— START OF Extracted entries —

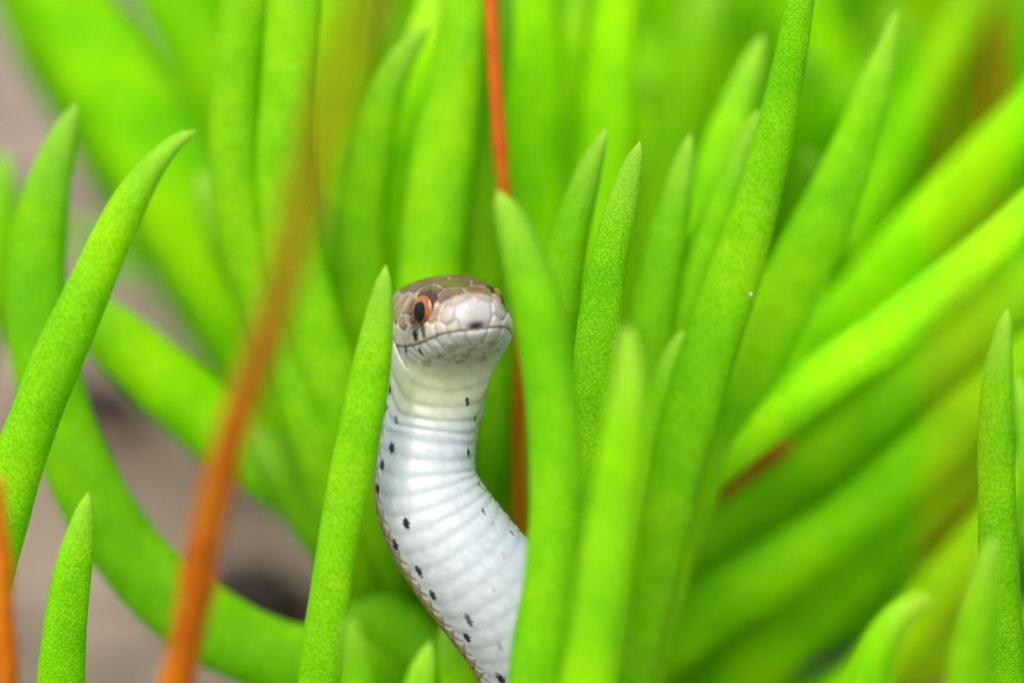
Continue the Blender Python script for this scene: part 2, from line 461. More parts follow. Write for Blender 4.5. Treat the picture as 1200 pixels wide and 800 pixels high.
# -- plant with the fan of leaves leaning right
pl, c = plant(690, 6.6, 'succulent behind with a fan of long leaves leaning to the upper right')
RT = [  # base .. tip
    ([(760,600,60),(830,525,78),(915,440,84),(1000,355,84),(1085,268,82),(1170,175,76),(1250,80,60),(1310,0,20)], 6.5, 5.5, 1.05, .15),
    ([(740,640,50),(800,572,66),(865,515,74),(950,455,74),(1045,392,72),(1130,320,68),(1215,238,56),(1290,160,20)], 3.9, 3.0, 1.25, .35),
    ([(720,740,70),(790,672,84),(880,610,88),(970,545,86),(1060,470,84),(1150,392,78),(1240,310,60),(1310,240,18)], 6.5, 6.0, 0.72, 0.0),
    ([(730,800,70),(810,735,84),(900,675,86),(990,612,84),(1080,540,80),(1160,465,70),(1240,385,50),(1290,330,16)], 5.6, 5.2, 0.9, 0.08),
    ([(790,880,70),(860,810,80),(940,735,82),(1020,660,80),(1100,580,72),(1180,495,52),(1230,430,16)], 6.5, 6.0, 0.85, 0.05),
    ([(900,900,70),(980,830,74),(1060,745,74),(1130,650,66),(1190,560,46),(1220,500,14)], 6.0, 5.6, 0.9, 0.05),
    ([(740,660,60),(790,590,66),(850,500,68),(920,400,72),(990,290,72),(1050,180,66),(1100,80,54),(1140,-20,34),(1165,-90,10)], 8.5, 8.0, 0.85, 0.0),
    ([(830,560,60),(930,480,66),(1030,420,66),(1140,345,60),(1230,290,40),(1290,255,14)], 8.6, 8.2, 0.8, 0.0),
    ([(700,830,60),(780,800,74),(870,770,78),(960,735,78),(1060,690,72),(1160,640,56),(1240,600,16)], 7.0, 7.5, 0.85, 0.05),
    ([(720,880,60),(800,860,74),(900,840,78),(1000,810,78),(1100,770,70),(1190,730,50),(1250,700,16)], 6.6, 7.2, 0.9, 0.05),
    ([(690,800,60),(740,720,74),(800,640,78),(870,560,76),(940,490,66),(1000,440,46),(1040,400,14)], 7.6, 7.6, 0.8, 0.0),
    ([(740,900,60),(830,880,70),(940,880,76),(1050,870,74),(1150,850,60),(1240,830,16)], 5.8, 6.0, 0.9, 0.1),
    ([(790,600,60),(860,480,66),(930,350,72),(1010,210,70),(1090,90,64),(1150,0,50),(1200,-80,16)], 10.5, 10, 0.9, 0.0),
]
for p_, a, b_, k, y in RT: add_leaf(pl, c, [(x_, y_, w_ * 0.86) for x_, y_, w_ in p_], a, b_, k * 1.15, y + 0.08)

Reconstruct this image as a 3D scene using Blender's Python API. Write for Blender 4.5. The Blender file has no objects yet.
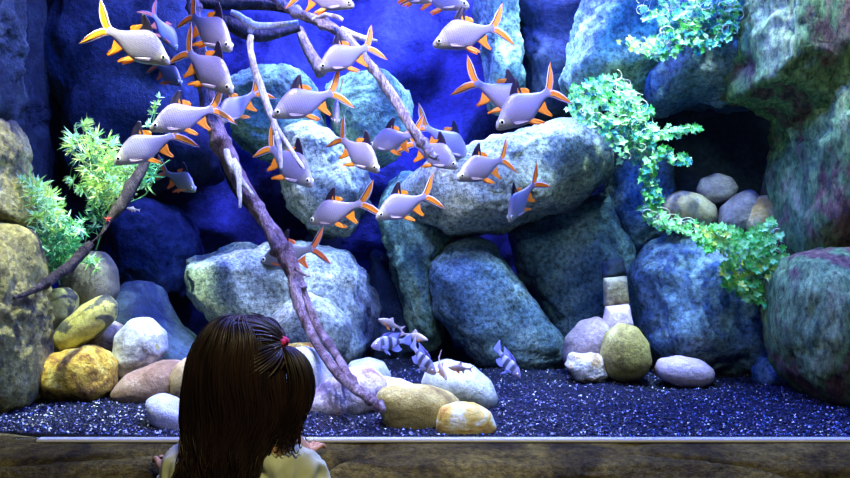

— END OF Extracted entries —

Write the full listing out again with every line unchanged, but include no pictures.

Continue the Blender Python script for this scene: part 2, from line 461. More parts follow. Write for Blender 4.5. Treat the picture as 1200 pixels wide and 800 pixels high.
# -- plant with the fan of leaves leaning right
pl, c = plant(690, 6.6, 'succulent behind with a fan of long leaves leaning to the upper right')
RT = [  # base .. tip
    ([(760,600,60),(830,525,78),(915,440,84),(1000,355,84),(1085,268,82),(1170,175,76),(1250,80,60),(1310,0,20)], 6.5, 5.5, 1.05, .15),
    ([(740,640,50),(800,572,66),(865,515,74),(950,455,74),(1045,392,72),(1130,320,68),(1215,238,56),(1290,160,20)], 3.9, 3.0, 1.25, .35),
    ([(720,740,70),(790,672,84),(880,610,88),(970,545,86),(1060,470,84),(1150,392,78),(1240,310,60),(1310,240,18)], 6.5, 6.0, 0.72, 0.0),
    ([(730,800,70),(810,735,84),(900,675,86),(990,612,84),(1080,540,80),(1160,465,70),(1240,385,50),(1290,330,16)], 5.6, 5.2, 0.9, 0.08),
    ([(790,880,70),(860,810,80),(940,735,82),(1020,660,80),(1100,580,72),(1180,495,52),(1230,430,16)], 6.5, 6.0, 0.85, 0.05),
    ([(900,900,70),(980,830,74),(1060,745,74),(1130,650,66),(1190,560,46),(1220,500,14)], 6.0, 5.6, 0.9, 0.05),
    ([(740,660,60),(790,590,66),(850,500,68),(920,400,72),(990,290,72),(1050,180,66),(1100,80,54),(1140,-20,34),(1165,-90,10)], 8.5, 8.0, 0.85, 0.0),
    ([(830,560,60),(930,480,66),(1030,420,66),(1140,345,60),(1230,290,40),(1290,255,14)], 8.6, 8.2, 0.8, 0.0),
    ([(700,830,60),(780,800,74),(870,770,78),(960,735,78),(1060,690,72),(1160,640,56),(1240,600,16)], 7.0, 7.5, 0.85, 0.05),
    ([(720,880,60),(800,860,74),(900,840,78),(1000,810,78),(1100,770,70),(1190,730,50),(1250,700,16)], 6.6, 7.2, 0.9, 0.05),
    ([(690,800,60),(740,720,74),(800,640,78),(870,560,76),(940,490,66),(1000,440,46),(1040,400,14)], 7.6, 7.6, 0.8, 0.0),
    ([(740,900,60),(830,880,70),(940,880,76),(1050,870,74),(1150,850,60),(1240,830,16)], 5.8, 6.0, 0.9, 0.1),
    ([(790,600,60),(860,480,66),(930,350,72),(1010,210,70),(1090,90,64),(1150,0,50),(1200,-80,16)], 10.5, 10, 0.9, 0.0),
]
for p_, a, b_, k, y in RT: add_leaf(pl, c, [(x_, y_, w_ * 0.86) for x_, y_, w_ in p_], a, b_, k * 1.15, y + 0.08)

Reconstruct this image as a 3D scene using Blender's Python API. Write for Blender 4.5. The Blender file has no objects yet.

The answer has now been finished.